Written task:
Look over the lines below. Report each one that includes the string "picks".

Dataset entries:
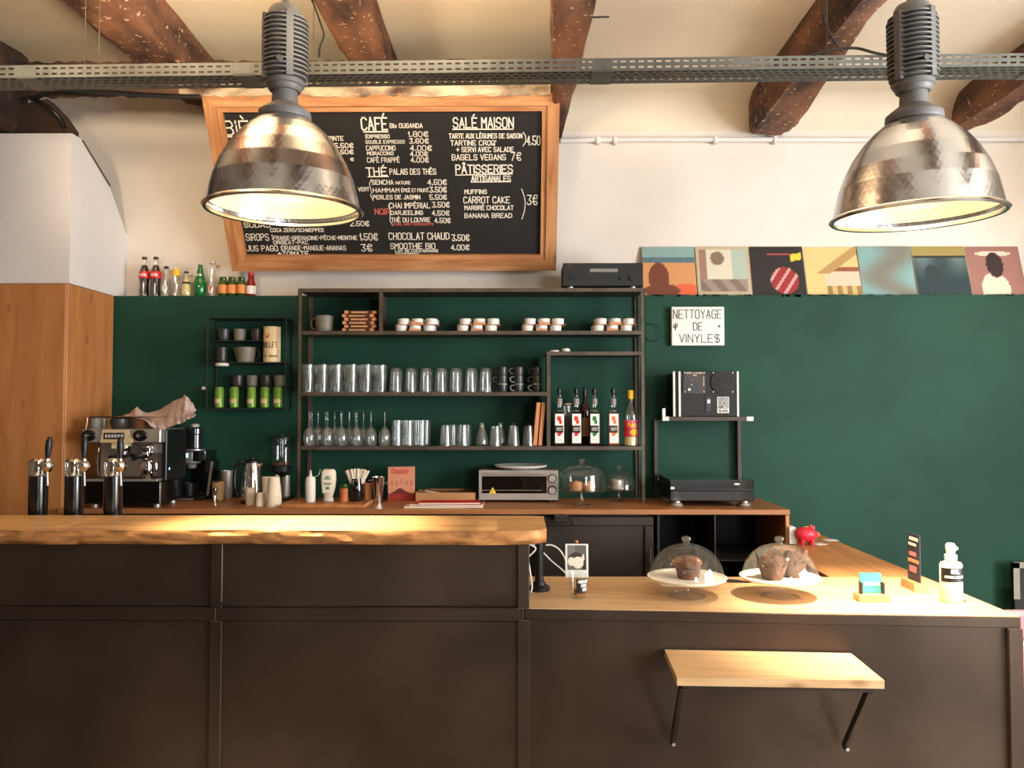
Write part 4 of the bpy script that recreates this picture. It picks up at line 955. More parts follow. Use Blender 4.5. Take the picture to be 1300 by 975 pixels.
t = bottle('tonic_bottle', 'small clear bottle with a round pale blue label right of the cola', 211, small(.175, .027), 'plateglass', (('fill', [(0, .004), (.024, .004), (.024, .09), (.02, .105), (0, .105)], 'plateglass'), ('bottle_cap', [(.0125, .168), (.0138, .17), (.013, .180), (0, .18)], 'iron')))
m = MB(); f = cylmap(.0276); m.add([f(.018 * math.cos(a * PI / 8), .05 + .022 * math.sin(a * PI / 8)) for a in range(16)], [tuple(range(16))]); m.build('label', M['papers'], t, smooth=False)
t = bottle('lemonade_bottle', 'clear ribbed bottle with a yellow neck label on the ledge', 223.5, [(0, 0), (.026, 0), (.029, .004), (.0275, .03), (.029, .05), (.0275, .08), (.029, .10), (.022, .13), (.018, .15), (.0125, .17), (.0125, .198), (0, .198)], 'plateglass', (('neck_label', [(.0235, .125), (.0215, .142), (.0185, .155), (.015, .166)], 'yellow'),))
t = bottle('orange_soda_bottle', 'squat bulb-shaped bottle of pale orange drink on the ledge', 236.5, [(0, 0), (.026, 0), (.030, .006), (.0315, .03), (.029, .06), (.021, .09), (.015, .11), (.0125, .125), (.0125, .146), (0, .146)], 'plateglass', (('fill', [(0, .004), (.027, .006), (.0295, .03), (.027, .06), (.019, .09), (.0135, .107), (0, .107)], 'juice'), ('label', [(.0262, .075), (.0228, .088)], 'darkmug'), ('bottle_cap', [(.0135, .142), (.0138, .143), (.013, .150), (0, .15)], 'iron')))
t = bottle('mineral_water_bottle', 'green bowling-pin water bottle on the ledge', 254, [(0, 0), (.028, 0), (.032, .006), (.037, .05), (.036, .08), (.028, .11), (.02, .14), (.015, .165), (.013, .18), (.0135, .19), (0, .19)], 'emerald')
m = MB(); letter(m, 'perrier', -.018, .02, .122, .134, cylmap(.0262), .0022, .1); m.build('lettering', M['chalk'], t, smooth=False)
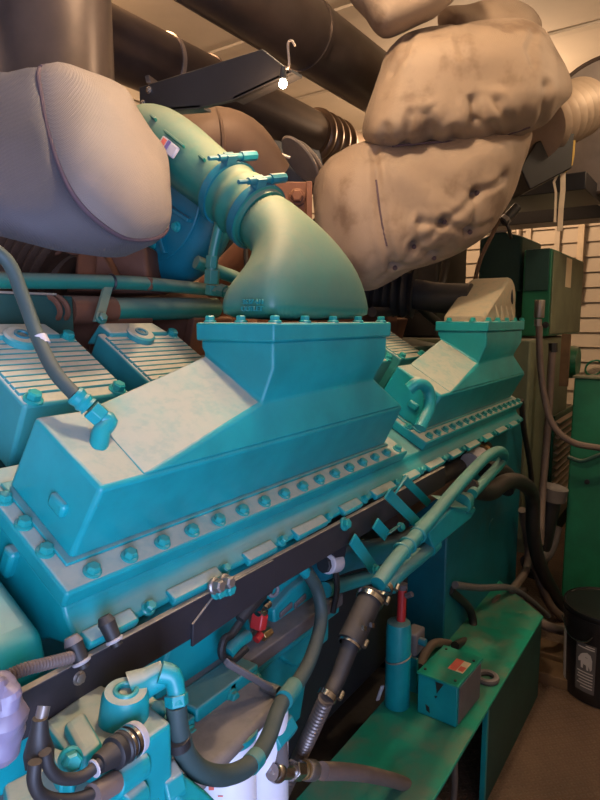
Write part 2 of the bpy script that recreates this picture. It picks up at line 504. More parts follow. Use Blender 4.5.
# pads with bolts, on the block below the ledge
for (px, py, sx) in ((205, 700, 0.05), (232, 680, 0.04), (160, 738, 0.05)):
    p = pt(px, py, Y=0.68)
    pb = build('mounting_pad', B().obox(p, (1, 0, 0), (0, 0, 1), (0, 1, 0), sx, 0.022, 0.03), 'teal_clean', blk, 0.004)
    build('bolt', B().bolt(p + V((sx * 0.7, -0.03, 0)), (0, -1, 0), 0.009, 0.012), 'teal_bolt', pb)
man = thing('intake_manifold', 'teal manifold running under both aftercooler housings, dusty bolted lower ledge', 'manifold', (1.5, 0.8, 1.0))
prof = [(0.662, 1.0860), (0.660, 1.074), (0.650, 1.062), (0.634, 1.050), (0.630, 1.042), (0.638, 1.036), (0.70, 1.030), (0.765, 1.0), (0.87, 1.0), (0.87, 1.2050)]
build('manifold_body', B().prism(prof, 0.424, 2.52), 'teal_clean', man, 0.006, seg=3)
# lower ledge : wavy dusty lugs with bolts
for k in range(13):
    x = 0.47 + k * 0.158
    b = B().obox((x, 0.632, 1.046), (1, 0, 0), (0, 0.85, 0.53), (0, -0.53, 0.85), 0.040 + 0.014 * (k % 2), 0.012, 0.007)
    lug = build('lug', b, 'teal', man, 0.004, seg=3)
    build('bolt', B().bolt((x + 0.066, 0.634, 1.046), (0, -0.75, 0.65), 0.0075, 0.014), 'teal_bolt', man)
# left end of the manifold: big rounded casting seen in the corner
rings = []
b = B().prism([(0.665, 1.065), (0.655, 1.02), (0.67, 0.93), (0.9, 0.93), (1.0, 1.2), (0.86, 1.17)], 0.16, 0.40)
build('end_casting', b, 'teal_clean', man, 0.02, seg=4)
p = pt(16, 562, X=0.424)
build('lifting_lug', B().obox((0.424, p.y + 0.01, p.z), (0, 0.866, 0.5), (0, -0.5, 0.866), (1, 0, 0), 0.012, 0.024, 0.012), 'teal_clean', man, 0.006)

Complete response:
Write part 4 of the bpy script that recreates this picture. It picks up at line 955. More parts follow. Use Blender 4.5. Take the picture to be 1300 by 975 pixels.
Write part 2 of the bpy script that recreates this picture. It picks up at line 504. More parts follow. Use Blender 4.5.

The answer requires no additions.